Exercise brief:
Scan the entries below and count the lines holding the string "part". Supply only the number.

Extracted information:
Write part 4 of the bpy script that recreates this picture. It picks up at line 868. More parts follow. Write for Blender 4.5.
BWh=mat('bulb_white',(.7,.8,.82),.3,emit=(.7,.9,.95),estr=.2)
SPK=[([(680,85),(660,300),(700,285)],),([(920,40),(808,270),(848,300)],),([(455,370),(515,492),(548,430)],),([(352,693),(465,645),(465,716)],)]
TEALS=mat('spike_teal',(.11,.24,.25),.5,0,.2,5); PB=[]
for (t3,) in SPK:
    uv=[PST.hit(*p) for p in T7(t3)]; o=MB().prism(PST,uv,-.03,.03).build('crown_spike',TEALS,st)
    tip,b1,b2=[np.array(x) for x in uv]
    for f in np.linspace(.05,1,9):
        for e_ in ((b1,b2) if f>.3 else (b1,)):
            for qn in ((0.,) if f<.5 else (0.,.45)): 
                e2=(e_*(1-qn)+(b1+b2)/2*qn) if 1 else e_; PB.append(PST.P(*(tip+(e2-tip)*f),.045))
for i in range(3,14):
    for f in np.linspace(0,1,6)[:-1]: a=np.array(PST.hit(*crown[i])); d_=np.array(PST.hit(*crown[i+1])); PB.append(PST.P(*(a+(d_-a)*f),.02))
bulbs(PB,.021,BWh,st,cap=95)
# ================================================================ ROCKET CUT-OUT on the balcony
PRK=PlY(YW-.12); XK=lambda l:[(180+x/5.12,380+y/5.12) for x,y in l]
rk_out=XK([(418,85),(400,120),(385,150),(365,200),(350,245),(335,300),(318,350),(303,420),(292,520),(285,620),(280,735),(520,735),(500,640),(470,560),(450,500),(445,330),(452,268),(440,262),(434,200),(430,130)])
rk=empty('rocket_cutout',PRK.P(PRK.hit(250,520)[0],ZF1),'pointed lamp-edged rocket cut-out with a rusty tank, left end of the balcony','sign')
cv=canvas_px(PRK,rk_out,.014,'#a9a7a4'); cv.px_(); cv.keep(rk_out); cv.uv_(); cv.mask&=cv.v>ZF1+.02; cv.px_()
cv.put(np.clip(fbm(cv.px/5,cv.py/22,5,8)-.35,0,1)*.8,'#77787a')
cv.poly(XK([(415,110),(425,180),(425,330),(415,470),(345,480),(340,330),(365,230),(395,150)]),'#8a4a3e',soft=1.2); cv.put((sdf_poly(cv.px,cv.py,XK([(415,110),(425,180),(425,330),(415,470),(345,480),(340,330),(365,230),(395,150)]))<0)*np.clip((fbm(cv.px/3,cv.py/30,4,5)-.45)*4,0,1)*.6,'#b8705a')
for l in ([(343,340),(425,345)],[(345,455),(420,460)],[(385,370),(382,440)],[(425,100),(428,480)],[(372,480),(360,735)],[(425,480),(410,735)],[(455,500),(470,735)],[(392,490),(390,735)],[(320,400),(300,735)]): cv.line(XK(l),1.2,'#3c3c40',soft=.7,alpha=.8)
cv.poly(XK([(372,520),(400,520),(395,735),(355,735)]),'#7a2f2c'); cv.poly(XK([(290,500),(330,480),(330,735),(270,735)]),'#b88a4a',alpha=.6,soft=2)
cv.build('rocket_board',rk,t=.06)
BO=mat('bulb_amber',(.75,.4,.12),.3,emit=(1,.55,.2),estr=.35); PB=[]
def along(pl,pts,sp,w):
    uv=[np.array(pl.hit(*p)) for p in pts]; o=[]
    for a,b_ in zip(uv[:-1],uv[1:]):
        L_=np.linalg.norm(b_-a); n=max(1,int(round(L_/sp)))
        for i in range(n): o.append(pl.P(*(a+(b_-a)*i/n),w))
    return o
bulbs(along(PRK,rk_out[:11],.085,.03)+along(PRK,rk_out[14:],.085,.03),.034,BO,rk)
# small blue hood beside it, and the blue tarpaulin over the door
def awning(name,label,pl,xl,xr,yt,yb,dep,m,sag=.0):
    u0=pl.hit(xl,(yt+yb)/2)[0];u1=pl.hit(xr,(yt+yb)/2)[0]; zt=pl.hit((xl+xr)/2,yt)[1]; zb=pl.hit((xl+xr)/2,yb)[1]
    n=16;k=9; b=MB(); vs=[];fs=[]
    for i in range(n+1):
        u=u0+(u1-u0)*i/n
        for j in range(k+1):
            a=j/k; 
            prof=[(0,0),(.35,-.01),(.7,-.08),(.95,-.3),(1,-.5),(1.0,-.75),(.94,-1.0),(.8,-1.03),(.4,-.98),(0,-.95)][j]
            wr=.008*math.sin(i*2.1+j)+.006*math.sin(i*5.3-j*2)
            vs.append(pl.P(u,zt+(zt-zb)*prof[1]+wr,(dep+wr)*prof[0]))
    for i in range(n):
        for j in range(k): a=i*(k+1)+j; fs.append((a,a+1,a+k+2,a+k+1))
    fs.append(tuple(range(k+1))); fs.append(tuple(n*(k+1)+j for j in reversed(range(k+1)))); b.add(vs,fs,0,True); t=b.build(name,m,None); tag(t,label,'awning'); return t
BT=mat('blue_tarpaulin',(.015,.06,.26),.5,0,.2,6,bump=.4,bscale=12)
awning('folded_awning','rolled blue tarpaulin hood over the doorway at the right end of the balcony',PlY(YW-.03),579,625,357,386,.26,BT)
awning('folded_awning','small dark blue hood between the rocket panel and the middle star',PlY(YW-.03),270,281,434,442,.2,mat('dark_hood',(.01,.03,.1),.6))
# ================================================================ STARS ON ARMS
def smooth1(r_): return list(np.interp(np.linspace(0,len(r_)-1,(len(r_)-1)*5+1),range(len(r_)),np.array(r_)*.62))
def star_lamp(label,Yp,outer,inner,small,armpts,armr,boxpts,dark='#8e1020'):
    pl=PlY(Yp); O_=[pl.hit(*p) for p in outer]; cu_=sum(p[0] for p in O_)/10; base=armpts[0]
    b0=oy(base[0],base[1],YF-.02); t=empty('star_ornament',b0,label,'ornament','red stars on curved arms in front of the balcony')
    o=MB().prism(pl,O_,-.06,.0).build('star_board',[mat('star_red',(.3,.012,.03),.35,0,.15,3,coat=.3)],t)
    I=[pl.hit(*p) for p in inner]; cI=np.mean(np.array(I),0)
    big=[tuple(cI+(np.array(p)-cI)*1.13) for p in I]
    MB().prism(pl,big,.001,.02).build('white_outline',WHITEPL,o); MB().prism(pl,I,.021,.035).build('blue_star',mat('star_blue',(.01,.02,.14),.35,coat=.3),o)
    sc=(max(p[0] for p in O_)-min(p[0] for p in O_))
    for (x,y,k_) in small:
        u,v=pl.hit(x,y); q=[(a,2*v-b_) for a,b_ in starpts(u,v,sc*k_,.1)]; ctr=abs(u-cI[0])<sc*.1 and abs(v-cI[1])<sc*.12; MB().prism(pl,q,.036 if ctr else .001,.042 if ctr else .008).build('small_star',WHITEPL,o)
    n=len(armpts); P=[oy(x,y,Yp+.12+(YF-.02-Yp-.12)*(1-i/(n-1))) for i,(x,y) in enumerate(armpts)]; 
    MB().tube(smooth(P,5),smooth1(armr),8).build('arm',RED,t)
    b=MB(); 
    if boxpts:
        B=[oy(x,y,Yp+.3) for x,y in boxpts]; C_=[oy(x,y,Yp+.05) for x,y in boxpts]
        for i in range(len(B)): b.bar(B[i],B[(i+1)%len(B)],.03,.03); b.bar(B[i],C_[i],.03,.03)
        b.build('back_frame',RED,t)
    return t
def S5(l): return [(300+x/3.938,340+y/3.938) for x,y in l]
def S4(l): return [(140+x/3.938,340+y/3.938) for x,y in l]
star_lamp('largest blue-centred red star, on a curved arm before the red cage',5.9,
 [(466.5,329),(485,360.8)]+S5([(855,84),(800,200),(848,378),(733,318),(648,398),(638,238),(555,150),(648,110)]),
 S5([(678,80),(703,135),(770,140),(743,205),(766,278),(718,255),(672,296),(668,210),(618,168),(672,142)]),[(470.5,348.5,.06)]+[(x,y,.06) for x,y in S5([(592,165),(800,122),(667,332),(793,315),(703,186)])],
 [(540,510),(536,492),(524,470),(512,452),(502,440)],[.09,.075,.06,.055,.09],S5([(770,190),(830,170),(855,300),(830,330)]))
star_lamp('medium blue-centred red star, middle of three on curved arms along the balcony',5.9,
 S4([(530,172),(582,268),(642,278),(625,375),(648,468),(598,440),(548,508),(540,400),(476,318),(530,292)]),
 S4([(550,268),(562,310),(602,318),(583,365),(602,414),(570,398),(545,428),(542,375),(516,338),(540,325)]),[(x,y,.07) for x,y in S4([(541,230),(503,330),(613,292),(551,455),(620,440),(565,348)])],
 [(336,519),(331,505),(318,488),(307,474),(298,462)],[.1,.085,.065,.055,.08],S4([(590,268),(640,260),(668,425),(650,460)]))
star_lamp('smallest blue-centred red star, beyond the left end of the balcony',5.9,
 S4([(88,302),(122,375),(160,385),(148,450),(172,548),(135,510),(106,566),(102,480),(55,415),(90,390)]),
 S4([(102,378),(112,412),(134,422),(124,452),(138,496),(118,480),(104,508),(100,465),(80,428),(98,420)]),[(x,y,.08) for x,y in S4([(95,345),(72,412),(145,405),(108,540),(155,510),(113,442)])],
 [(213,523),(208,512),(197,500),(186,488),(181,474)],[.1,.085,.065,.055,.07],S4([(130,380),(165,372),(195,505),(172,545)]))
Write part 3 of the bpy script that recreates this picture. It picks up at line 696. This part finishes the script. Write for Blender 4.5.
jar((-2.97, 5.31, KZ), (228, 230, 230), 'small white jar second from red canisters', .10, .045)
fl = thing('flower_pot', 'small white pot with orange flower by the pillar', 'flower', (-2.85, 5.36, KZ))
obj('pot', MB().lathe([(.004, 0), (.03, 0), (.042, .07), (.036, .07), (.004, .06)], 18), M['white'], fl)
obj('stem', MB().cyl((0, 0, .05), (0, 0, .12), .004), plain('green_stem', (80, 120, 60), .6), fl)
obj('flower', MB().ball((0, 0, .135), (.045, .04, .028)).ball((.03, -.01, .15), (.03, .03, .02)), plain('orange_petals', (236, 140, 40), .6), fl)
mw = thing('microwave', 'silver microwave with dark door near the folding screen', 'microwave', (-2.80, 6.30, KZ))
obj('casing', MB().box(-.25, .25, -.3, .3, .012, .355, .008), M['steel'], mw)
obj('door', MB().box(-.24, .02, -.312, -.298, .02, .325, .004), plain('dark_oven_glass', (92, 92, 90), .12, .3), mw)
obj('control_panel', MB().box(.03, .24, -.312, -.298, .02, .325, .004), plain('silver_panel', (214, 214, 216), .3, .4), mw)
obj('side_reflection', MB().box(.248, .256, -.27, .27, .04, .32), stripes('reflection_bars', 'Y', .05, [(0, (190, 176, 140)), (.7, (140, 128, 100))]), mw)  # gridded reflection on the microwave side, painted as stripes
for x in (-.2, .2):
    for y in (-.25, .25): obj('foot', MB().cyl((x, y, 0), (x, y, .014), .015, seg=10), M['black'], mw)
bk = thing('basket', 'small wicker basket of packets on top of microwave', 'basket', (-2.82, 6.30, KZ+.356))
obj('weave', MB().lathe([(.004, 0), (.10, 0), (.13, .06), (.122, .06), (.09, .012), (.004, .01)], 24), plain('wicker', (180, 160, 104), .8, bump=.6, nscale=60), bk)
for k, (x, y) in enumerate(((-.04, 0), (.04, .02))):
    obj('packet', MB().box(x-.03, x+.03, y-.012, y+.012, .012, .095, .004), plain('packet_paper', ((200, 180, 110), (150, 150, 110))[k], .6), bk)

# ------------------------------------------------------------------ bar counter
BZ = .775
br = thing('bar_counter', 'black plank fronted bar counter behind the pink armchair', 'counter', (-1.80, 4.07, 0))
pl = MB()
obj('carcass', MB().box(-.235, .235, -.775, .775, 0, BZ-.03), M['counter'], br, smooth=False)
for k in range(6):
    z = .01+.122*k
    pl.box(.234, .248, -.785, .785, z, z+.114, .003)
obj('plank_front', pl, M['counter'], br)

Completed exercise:
2